Exercise
Solution:
Could someone please explain why the reached contradiction solves the exercise?
I can understand the solution but I don't know how does that implies that $\overline x$ is a KKT point.
Here is how I interprete the solution.
We suppose $u_0=0,$ hence if $\sum_{i\in I} u_i\nabla g_i(\overline x)=0$ has solution then it must be nonzero. As we found a contradiction, then do we must have that the system $\sum_{i\in I} u_i\nabla g_i(\overline x)=0$ has no solution?

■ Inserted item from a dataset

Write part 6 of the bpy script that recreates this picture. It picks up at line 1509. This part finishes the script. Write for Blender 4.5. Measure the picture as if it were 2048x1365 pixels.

or what could we say about it?
Thank you in advance.
$\bar x$ is FJ point. It means, in particular, that not all among $u_0,u_i$, $i\in I$, are zeros.
Assume $u_0=0$ then not all $u_i$, $i\in I$, are zeros. It leads to contradiction with Cottle's constraint qualification.
Since $u_0\ne 0$ we can divide the first FJ equation by $u_0$ to get $$ \nabla f(\bar x)+\sum_{i\in I}\Big(\frac{u_i}{u_0}\Big)\nabla g_i(\bar x)=0. $$ This is exactly the first KKT condition with the new coefficients $\tilde u_i=\frac{u_i}{u_0}$.
P.S. The wording "hence if $\sum_{i\in I} u_i\nabla g_i(\overline x)=0$ has solution then it must be nonzero" is not correct. The system always has a trivial solution $u_i=0$, and the conclusion "then it is nonzero" is not true for the trivial solution. The correct conclusion is that there exists at least one more solution except for the trivial one.